Back to Numbers, at 5:23, the priest performing the Sotah ritual writes curses on a scroll and then washes them off with the water of bitterness, blotting them out. This act is symbolic, transferring the curses into the water. The woman then drinks this water as part of the ritual to determine her guilt or innocence regarding the accusation of adultery.
The washing off of the curses into the water is meant to imbue the water with the power of the curses, making it a potent agent in the ritual, but they are also blotted out by the water.

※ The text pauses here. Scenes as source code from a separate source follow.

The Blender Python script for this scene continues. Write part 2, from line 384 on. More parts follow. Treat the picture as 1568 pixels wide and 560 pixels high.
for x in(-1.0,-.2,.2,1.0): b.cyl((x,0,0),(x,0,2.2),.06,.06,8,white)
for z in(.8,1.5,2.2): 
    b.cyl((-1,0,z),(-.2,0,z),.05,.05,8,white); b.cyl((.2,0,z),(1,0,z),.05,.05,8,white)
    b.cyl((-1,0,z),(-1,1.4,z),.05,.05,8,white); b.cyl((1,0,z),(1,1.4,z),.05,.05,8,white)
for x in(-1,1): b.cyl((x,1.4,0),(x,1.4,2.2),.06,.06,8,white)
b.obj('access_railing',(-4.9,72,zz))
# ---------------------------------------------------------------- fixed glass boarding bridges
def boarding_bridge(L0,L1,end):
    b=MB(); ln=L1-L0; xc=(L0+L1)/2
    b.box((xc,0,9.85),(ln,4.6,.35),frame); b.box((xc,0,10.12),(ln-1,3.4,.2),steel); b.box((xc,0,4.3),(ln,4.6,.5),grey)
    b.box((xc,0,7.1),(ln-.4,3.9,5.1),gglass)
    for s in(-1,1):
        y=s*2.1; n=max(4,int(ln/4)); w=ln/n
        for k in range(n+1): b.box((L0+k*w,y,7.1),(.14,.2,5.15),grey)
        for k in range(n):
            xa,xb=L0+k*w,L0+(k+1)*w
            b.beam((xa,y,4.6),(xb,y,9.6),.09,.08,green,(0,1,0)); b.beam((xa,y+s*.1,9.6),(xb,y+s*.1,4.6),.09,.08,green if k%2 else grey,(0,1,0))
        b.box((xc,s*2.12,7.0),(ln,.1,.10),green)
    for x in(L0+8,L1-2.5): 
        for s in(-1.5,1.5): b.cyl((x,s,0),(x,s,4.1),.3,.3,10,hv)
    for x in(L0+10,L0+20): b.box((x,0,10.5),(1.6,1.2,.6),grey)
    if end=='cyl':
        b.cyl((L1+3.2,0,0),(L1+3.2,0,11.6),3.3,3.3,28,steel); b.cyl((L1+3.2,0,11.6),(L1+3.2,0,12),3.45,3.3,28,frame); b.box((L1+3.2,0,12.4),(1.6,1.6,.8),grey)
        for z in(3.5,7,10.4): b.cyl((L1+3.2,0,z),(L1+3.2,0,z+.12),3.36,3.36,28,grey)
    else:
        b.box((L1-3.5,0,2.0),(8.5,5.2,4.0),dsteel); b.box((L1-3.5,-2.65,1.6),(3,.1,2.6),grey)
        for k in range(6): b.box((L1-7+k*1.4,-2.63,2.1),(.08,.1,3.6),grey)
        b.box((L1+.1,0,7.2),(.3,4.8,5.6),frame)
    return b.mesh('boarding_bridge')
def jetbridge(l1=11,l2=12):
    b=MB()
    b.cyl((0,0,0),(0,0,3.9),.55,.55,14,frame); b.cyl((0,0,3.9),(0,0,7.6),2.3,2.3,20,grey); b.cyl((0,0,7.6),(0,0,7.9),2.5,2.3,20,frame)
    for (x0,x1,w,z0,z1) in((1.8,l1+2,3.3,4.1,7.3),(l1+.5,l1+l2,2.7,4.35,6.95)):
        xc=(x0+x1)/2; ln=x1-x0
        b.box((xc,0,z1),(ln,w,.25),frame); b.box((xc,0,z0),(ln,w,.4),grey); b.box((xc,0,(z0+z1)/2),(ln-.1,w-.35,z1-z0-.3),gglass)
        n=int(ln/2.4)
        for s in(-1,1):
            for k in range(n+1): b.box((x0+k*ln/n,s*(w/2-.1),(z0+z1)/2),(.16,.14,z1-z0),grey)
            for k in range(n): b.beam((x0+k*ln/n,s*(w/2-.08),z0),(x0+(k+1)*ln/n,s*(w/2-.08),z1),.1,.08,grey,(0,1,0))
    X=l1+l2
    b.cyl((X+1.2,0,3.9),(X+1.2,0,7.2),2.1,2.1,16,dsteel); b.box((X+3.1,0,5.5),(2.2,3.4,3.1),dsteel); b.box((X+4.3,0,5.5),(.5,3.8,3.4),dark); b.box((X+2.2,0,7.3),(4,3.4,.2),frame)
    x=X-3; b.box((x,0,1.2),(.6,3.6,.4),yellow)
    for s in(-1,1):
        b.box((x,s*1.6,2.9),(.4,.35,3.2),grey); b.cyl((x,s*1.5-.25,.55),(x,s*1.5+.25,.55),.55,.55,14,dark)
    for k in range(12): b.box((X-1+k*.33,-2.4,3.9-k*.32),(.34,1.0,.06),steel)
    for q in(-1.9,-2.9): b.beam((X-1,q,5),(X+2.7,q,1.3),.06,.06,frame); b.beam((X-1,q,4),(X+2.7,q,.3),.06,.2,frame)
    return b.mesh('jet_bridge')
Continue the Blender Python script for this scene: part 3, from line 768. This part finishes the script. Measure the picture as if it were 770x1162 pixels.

The punishment for violating the covenant in Deuteronomy is total erasure, which is connected to some of the worst offenses of wrongdoing and injustice in the Torah/Tanakh. This is the risk of failing to maintain loyalty to the God of Israel, the specific allotment for the people of Israel, who were set apart by God exclusively.
Wrapping Things Up
Parsha Nitzavim offers profound insights into the covenantal relationship between the people of Israel and Adonai. The imagery of all individuals standing together, regardless of status, underscores the inclusive nature of this covenant. This Parsha also highlights the historical context of monolatry, where the God of Israel is seen as supreme among other deities.
The concept of divine punishment through the blotting out of names is a stark reminder to the intended audience of the seriousness of maintaining this covenant. As we draw near to our close of Deuteronomy, I hope the ideas of covenant, monolatry, and the editorial insertions into the text to reflect evolving theology over time are becoming more clear. The ancient worldview is complex and cohesive, as far as it goes, but it is also distant from us. Marrying the modern to the ancient is one of my goals.